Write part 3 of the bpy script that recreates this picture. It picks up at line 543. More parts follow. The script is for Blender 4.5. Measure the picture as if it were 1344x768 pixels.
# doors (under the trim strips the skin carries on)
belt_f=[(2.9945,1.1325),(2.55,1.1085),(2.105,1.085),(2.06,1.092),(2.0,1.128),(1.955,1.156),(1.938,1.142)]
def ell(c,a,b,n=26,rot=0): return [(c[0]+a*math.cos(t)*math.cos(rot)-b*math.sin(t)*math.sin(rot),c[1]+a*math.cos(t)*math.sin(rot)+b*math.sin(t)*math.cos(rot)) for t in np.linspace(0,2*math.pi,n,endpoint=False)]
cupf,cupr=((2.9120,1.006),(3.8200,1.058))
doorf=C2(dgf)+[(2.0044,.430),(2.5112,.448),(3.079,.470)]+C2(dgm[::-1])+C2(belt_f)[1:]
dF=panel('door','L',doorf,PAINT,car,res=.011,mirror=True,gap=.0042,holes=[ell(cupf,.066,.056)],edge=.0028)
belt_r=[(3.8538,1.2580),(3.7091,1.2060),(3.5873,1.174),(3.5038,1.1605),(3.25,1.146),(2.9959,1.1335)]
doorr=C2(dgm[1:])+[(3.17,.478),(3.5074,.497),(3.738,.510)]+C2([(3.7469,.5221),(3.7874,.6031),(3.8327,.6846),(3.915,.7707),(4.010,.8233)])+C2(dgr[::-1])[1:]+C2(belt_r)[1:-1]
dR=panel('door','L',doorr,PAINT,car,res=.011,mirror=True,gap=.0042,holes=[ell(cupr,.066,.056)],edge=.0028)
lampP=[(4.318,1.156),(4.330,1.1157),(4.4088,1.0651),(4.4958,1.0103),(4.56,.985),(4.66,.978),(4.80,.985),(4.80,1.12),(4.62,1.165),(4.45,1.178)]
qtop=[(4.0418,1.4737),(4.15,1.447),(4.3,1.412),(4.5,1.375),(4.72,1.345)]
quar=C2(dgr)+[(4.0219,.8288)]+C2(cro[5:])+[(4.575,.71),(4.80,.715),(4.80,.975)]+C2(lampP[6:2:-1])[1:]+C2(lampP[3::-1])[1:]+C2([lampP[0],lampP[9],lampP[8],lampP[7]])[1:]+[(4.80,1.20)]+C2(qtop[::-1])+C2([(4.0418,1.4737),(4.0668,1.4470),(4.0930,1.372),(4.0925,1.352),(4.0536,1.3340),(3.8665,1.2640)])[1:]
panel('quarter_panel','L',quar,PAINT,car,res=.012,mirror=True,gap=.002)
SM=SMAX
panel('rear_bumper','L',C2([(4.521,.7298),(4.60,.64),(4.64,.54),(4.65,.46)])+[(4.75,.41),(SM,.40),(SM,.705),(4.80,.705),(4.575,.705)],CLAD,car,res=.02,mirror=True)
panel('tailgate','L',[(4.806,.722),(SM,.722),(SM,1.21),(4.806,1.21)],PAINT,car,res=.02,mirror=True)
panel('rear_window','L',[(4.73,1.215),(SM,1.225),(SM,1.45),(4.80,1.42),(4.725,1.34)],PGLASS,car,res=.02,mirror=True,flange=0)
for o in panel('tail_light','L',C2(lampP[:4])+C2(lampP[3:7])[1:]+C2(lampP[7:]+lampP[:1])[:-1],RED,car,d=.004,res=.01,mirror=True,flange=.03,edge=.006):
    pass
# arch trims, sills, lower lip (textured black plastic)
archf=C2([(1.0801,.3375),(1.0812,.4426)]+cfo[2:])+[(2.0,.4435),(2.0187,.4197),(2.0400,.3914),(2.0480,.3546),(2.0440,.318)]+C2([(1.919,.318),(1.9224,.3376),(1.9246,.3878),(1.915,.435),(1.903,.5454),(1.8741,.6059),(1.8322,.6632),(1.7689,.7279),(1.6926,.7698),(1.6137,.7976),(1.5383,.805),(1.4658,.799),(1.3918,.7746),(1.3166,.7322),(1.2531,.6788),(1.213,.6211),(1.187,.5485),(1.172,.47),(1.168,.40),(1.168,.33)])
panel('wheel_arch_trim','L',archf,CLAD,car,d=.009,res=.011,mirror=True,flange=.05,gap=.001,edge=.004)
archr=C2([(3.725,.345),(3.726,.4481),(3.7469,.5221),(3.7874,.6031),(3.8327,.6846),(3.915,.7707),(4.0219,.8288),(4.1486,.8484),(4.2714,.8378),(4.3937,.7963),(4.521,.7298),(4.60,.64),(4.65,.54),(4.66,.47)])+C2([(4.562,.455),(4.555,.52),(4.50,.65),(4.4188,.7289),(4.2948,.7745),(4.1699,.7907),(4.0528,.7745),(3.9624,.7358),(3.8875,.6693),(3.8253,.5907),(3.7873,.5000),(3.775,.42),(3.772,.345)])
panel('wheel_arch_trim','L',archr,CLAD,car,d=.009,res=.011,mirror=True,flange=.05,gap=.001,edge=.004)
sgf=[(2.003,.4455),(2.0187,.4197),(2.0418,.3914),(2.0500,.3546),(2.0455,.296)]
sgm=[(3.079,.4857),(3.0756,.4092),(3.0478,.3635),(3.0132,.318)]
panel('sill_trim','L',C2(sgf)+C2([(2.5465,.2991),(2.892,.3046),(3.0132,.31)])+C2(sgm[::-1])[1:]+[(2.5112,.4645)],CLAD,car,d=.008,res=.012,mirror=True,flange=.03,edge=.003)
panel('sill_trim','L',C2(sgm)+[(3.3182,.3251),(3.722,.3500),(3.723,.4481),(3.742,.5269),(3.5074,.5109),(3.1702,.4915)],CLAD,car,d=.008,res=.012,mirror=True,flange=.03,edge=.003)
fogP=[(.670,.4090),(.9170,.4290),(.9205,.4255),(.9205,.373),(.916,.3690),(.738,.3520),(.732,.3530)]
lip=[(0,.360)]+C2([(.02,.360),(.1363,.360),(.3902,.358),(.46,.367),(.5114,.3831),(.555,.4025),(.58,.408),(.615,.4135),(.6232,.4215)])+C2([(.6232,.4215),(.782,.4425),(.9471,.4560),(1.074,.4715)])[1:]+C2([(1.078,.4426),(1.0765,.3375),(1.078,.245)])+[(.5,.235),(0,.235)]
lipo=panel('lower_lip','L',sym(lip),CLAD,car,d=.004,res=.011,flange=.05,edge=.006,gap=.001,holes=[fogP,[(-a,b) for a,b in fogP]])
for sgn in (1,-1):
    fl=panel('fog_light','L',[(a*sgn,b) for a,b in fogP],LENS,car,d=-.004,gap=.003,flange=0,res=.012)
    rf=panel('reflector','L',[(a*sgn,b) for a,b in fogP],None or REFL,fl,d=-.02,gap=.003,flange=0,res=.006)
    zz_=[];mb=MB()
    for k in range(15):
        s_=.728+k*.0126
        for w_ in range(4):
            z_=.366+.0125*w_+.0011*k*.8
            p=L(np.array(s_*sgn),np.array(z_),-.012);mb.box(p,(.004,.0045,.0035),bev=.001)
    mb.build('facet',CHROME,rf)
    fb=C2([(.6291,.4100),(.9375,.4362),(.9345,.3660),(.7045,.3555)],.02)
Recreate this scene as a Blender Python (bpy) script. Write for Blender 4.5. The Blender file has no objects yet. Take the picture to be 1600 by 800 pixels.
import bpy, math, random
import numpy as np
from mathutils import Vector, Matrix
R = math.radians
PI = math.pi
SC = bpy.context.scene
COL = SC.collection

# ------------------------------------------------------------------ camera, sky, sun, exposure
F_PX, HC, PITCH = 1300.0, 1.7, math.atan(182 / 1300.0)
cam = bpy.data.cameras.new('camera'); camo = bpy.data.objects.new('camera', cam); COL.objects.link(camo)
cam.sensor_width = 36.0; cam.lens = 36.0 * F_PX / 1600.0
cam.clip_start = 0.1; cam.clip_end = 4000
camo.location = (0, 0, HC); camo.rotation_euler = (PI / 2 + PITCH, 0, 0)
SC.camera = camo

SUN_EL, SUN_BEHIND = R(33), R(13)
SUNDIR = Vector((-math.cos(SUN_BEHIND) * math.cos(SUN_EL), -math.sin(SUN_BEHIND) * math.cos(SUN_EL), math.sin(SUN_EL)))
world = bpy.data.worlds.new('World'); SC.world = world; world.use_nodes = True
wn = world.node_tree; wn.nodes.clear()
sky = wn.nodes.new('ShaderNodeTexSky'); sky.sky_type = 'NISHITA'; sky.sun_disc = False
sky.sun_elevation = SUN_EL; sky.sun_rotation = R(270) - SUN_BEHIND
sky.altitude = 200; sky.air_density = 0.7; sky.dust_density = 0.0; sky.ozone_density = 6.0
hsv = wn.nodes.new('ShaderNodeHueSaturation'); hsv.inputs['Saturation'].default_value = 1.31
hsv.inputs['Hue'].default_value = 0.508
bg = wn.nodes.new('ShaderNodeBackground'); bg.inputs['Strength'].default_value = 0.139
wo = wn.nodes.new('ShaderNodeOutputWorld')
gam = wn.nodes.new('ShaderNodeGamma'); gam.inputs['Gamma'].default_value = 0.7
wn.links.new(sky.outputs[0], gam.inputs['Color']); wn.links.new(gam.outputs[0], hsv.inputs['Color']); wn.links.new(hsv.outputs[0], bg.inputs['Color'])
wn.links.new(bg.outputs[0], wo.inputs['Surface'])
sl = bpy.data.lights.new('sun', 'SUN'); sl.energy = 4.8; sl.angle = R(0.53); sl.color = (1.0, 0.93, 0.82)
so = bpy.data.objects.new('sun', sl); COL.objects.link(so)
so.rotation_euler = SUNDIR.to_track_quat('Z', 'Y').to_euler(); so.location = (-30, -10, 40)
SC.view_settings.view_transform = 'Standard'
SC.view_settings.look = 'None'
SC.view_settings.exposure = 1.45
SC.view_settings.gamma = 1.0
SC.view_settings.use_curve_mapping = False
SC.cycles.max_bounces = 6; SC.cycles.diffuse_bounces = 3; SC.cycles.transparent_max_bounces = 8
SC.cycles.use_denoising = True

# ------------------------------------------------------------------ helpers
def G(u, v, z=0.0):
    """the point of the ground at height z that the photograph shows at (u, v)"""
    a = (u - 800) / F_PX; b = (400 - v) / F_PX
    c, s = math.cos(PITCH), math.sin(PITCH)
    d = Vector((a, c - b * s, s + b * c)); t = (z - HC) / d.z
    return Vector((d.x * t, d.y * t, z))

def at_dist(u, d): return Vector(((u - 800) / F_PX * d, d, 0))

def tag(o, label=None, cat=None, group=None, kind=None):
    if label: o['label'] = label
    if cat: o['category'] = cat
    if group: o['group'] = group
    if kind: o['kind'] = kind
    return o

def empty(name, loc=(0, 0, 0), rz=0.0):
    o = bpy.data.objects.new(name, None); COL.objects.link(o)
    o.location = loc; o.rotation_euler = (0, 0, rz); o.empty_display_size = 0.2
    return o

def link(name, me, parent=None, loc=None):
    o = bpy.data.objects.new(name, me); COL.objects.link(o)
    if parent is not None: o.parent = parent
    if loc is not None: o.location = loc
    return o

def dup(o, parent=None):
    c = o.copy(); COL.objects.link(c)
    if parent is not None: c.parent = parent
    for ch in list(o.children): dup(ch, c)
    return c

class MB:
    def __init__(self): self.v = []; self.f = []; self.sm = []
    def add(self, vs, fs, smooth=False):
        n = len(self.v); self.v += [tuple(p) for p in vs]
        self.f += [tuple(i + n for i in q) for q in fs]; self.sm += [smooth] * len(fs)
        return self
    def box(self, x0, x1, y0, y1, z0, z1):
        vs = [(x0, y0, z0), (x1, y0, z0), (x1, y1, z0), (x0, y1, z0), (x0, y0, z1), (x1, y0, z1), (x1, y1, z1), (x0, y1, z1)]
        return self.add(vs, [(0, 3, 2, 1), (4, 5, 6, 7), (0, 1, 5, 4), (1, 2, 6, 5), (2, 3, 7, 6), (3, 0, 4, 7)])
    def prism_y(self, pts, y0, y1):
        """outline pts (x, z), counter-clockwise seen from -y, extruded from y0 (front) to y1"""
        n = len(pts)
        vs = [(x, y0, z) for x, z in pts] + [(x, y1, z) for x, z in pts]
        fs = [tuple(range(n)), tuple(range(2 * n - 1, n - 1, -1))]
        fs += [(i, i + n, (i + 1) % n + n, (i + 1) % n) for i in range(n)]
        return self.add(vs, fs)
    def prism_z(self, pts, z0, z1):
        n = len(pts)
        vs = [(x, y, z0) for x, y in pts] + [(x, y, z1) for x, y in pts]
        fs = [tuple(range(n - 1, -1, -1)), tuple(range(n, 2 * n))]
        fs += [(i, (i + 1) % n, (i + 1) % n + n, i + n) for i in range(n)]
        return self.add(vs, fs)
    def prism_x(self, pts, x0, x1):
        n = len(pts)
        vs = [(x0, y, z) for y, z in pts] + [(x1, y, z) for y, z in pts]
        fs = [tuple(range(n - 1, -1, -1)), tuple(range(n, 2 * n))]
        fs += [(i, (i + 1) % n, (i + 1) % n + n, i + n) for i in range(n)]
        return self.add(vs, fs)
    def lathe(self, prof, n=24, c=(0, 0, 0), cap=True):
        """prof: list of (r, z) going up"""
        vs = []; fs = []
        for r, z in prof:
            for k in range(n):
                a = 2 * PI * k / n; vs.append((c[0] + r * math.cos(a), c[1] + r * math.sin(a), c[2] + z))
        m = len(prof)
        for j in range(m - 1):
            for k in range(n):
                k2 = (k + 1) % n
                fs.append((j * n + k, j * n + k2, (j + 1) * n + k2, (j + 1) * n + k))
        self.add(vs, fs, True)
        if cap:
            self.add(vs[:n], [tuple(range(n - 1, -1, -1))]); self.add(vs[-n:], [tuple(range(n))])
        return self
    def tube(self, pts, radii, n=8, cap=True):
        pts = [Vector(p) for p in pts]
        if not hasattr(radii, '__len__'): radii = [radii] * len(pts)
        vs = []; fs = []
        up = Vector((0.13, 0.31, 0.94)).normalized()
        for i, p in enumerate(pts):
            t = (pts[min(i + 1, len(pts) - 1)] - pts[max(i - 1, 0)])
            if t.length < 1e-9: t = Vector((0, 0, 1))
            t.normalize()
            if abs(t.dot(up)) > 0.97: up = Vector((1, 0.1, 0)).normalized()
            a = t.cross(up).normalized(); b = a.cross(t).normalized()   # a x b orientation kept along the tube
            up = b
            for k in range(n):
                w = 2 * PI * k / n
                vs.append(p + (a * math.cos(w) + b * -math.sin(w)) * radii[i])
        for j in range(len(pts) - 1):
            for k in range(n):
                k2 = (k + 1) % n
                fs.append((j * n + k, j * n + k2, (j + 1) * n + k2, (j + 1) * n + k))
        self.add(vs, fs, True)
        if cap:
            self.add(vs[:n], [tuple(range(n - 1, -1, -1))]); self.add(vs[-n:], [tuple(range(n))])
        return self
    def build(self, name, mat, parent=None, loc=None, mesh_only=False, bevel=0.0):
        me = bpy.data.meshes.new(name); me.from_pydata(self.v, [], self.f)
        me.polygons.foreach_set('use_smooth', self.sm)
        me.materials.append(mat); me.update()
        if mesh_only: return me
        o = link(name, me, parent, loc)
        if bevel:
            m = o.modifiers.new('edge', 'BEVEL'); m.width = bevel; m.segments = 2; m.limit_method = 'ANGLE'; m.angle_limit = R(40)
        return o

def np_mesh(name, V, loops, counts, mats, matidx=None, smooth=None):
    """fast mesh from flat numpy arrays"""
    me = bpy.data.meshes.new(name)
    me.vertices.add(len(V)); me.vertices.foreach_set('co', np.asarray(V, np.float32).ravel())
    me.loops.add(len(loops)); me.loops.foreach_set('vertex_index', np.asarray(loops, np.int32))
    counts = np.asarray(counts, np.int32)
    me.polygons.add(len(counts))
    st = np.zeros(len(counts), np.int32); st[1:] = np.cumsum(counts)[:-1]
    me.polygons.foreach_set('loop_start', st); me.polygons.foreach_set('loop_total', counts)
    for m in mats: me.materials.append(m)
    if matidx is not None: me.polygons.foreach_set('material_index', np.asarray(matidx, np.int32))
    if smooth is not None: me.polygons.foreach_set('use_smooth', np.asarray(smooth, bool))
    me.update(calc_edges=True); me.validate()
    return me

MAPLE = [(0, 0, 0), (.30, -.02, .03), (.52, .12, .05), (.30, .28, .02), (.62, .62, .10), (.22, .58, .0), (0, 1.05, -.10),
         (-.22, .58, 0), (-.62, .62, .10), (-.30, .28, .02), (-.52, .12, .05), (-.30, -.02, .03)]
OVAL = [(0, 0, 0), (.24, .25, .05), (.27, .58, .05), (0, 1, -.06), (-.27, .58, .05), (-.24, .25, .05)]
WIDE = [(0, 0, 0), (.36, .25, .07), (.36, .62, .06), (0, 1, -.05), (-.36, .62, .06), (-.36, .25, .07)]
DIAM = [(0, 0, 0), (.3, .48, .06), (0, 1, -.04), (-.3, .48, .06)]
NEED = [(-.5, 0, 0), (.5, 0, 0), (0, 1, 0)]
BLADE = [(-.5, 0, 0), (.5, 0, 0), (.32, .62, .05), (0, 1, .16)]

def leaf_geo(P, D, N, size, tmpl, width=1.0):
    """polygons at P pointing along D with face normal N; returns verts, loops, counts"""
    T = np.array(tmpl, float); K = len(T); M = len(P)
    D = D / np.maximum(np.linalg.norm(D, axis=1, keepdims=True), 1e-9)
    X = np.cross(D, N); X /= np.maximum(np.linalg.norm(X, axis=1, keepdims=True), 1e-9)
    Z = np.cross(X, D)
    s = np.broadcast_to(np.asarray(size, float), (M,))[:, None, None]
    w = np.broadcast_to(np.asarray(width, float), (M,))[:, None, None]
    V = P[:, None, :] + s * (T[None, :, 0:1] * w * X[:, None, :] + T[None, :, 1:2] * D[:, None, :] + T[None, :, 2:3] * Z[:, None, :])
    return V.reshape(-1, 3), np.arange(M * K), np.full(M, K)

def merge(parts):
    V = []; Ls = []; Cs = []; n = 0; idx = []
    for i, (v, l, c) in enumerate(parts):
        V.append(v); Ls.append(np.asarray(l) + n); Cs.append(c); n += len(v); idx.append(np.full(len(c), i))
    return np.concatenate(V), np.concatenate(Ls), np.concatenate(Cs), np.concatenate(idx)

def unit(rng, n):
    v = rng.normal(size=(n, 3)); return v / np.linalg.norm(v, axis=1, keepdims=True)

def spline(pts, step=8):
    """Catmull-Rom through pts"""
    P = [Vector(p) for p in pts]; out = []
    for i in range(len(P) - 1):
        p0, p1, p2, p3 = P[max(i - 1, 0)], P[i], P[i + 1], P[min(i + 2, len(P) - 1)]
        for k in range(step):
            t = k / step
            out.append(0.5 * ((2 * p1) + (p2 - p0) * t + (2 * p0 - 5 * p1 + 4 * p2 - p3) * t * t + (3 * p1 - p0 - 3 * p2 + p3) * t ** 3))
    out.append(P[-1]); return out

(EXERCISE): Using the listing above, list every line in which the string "that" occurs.

(OUTPUT BELOW):
Write part 3 of the bpy script that recreates this picture. It picks up at line 543. More parts follow. The script is for Blender 4.5. Measure the picture as if it were 1344x768 pixels.
    """the point of the ground at height z that the photograph shows at (u, v)"""